A l'opposé, les "porte-monnaie mobiles" (m-wallet) basés sur Internet (les transactions sont gérées sur un serveur avec lequel communique le téléphone du consommateur et/ou le terminal du commerçant) se sont multipliés à l'infini, au point que je pense qu'il existe maintenant plusieurs centaines de solutions de ce type. Mais, contrairement à ce que je prédisais, aucune n'a réellement montré le moindre signe d'une domination en émergence.
Certes, Square a encore progressé, considérablement, mais son modèle repose toujours, pour l'essentiel, sur les paiements par carte et la perspective de l'introduction du standard EMV aux États-Unis (qui deviendrait obligatoire d'ici 2 ans) menace sérieusement son avenir. Quant à PayPal, le géant dont on attend l'arrivée effective dans le commerce "en dur", il a poursuivi ses expérimentations, toujours aussi variées, sans pour autant s'affirmer sur le secteur.

Alors, où en est-on aujourd'hui ? Comme le suggère David Marcus, président de PayPal, dans ses propres prédictions pour 2013, je pense qu'il est définitivement temps d'enterrer la technologie NFC pour le paiement. Même si les problèmes auxquels elle est confrontée maintenant étaient résolus, les quelques années qu'il faudrait pour y parvenir seraient suffisantes pour qu'une autre solution prenne sa place, si le paiement via mobile a réellement un avenir.
Car, dans l'état du marché actuel, il devient difficile de croire à un succès, quelle que soit la technologie retenue. Pour la plupart des acteurs, la raison de l'échec latent du sans contact serait liée à la complexité de l'écosystème (impliquant, en premier lieu une convergence d'intérêts entre opérateurs, institutions financières et fabricants de mobiles). C'est ce qui justifie la prolifération récente de porte-monnaie à base de QR codes, permettant à peu près les mêmes usages en toute autonomie.
Or, et David Marcus le rappelle aussi, ce sont là des solutions à un problème qui n'existe pas : les modes de paiement historiques sont non seulement inscrits au plus profond de nos cultures (donc difficilement remplaçables), ils sont également simples et rapides, quoi qu'on en dise, en comparaison des propositions alternatives. Pour réussir, il faut donc trouver une autre valeur à offrir, aux commerçants et aux consommateurs.

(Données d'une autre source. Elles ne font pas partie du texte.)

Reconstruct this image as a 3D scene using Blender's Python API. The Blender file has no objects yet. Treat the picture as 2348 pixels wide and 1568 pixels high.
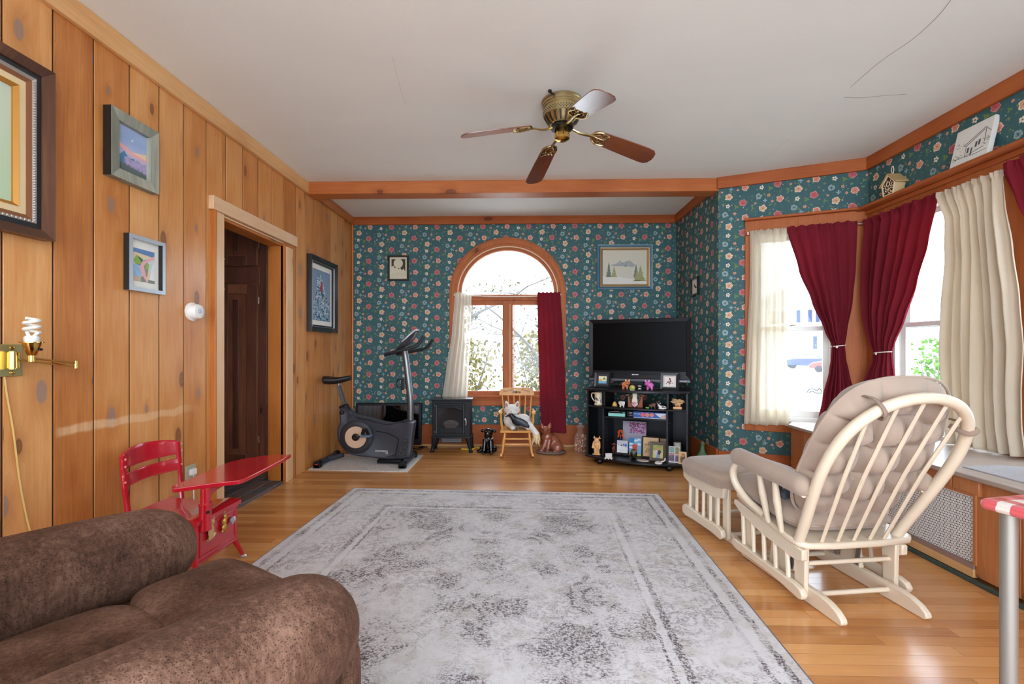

Conséquence directe, tout le monde s'est emballé pour la dernière tendance censée répondre à cette exigence : les porte-monnaie mobiles doivent intégrer le marketing, des offres promotionnelles, des bons de réduction, des cartes de fidélité... Incidemment, il s'agit du seul levier pour définir un modèle économique, les marges sur les paiements étant trop faibles pour cela. L'idée semble raisonnable mais est-elle réellement viable ?
Pour ma part, j'ai un doute... Les consommateurs seront naturellement intéressés mais les commerçants, qui devront en supporter les coûts, risquent de trouver la pilule amère. A minima, il faudra leur prouver que l'investissement qu'ils devront consentir sera rentable, ce qui s'avèrera probablement délicat. Et la multiplication des options disponibles dans ce domaine, qu'elles intègrent le paiement ou non (les promotions s'infiltrent partout !), est un facteur de confusion supplémentaire.
Je pense donc que cette solution miraculeuse pour l'adoption du paiement sur smartphone est un miroir aux alouettes. Je reste persuadé que seules de nouvelles expériences seront capables de faire changer les habitudes des consommateurs et qu'elles restent à inventer (encore que le "paiement automatique" de Square constitue pour moi un modèle du genre). David Marcus évoque ainsi les possibilités ouvertes par la géolocalisation ou par la capacité du point de vente à venir à la rencontre du client, mais il y en aura d'autres.
Pour conclure sur une nouvelle prédiction, sans regret pour celle de 2012, je propose celle-ci, en demi-teinte : les paiements via mobile (en boutique) resteront marginaux en 2013, en France, mais j'espère voir apparaître de nouveaux modèles, radicalement différents de ceux qui prévalent aujourd'hui, capables de donner une vraie impulsion au porte-monnaie sur smartphone.